Oil palm growers hail Sabah decision to put off property assessment tax

Oil palm growers hail Sabah decision to put off property assessment tax

Association says the industry is still recovering from the El Nino weather impact, low CPO prices and labour shortage.

Sabah’s oil palm mills and labour quarters will not have to pay property assessment tax.
KUALA LUMPUR:
The Malaysian Estate Owners Association (MEOA) has applauded the Sabah government’s decision not to implement the proposed Property Assessment Tax (PAT) on palm oil mills and labour quarters.

MEOA president Jeffery Ong said oil palm growers in Sabah were delighted when Chief Minister Shafie Apdal announced during a dialogue with business entrepreneurs that the proposed tax will not be implemented.

“The chief minister shared that he recognises and is appreciative of the current low crude palm oil (CPO) prices affecting the oil palm growers.

“The cancellation of the intended implementation of PAT is well received and much appreciated by the industry,” he said in a statement.

Ong said CPO producers are “price takers” and not “price makers” and the prevailing low CPO prices affected the entire upstream supply chain involving producers of fresh fruit bunches (FFB).
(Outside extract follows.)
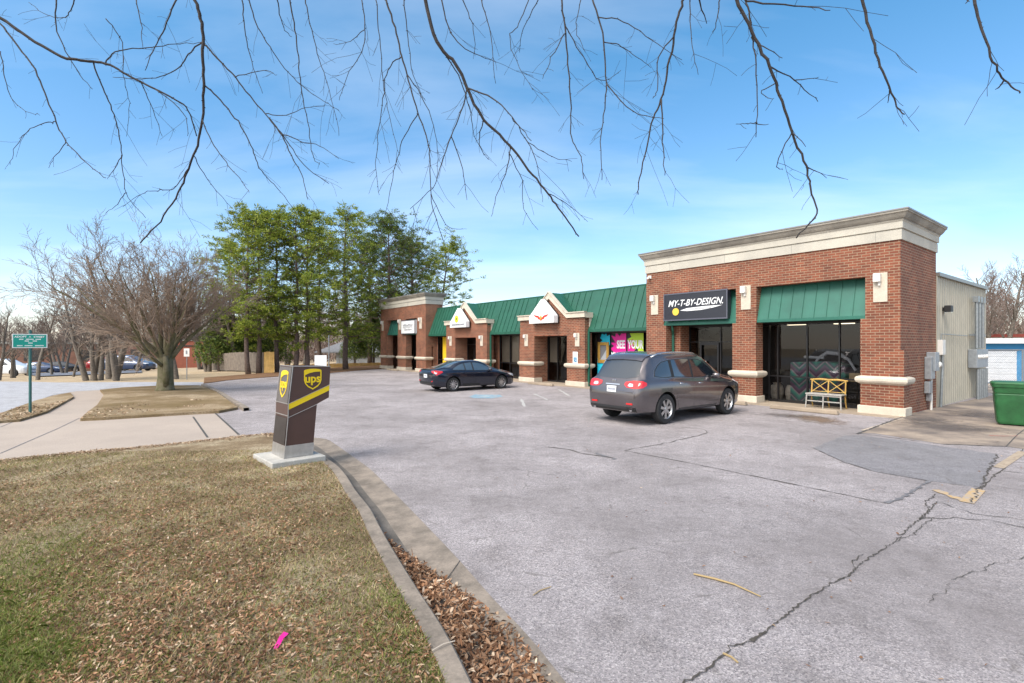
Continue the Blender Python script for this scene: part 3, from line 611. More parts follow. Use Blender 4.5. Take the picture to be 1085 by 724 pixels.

He said any new taxes would further erode the competitiveness and sustainability of the industry in Sabah which is still recovering from the El Nino weather impact, low CPO prices and labour shortage.

“This is of immediate livelihood concerns for the smallholders, profitability of plantation companies as well as the supporting millers,” he said.

Ong said the cost of production of CPO has continued to increase with taxes, levies and mandatory compliance requirements, including the recent nearly 20% revision in minimum wages imposed on oil palm growers.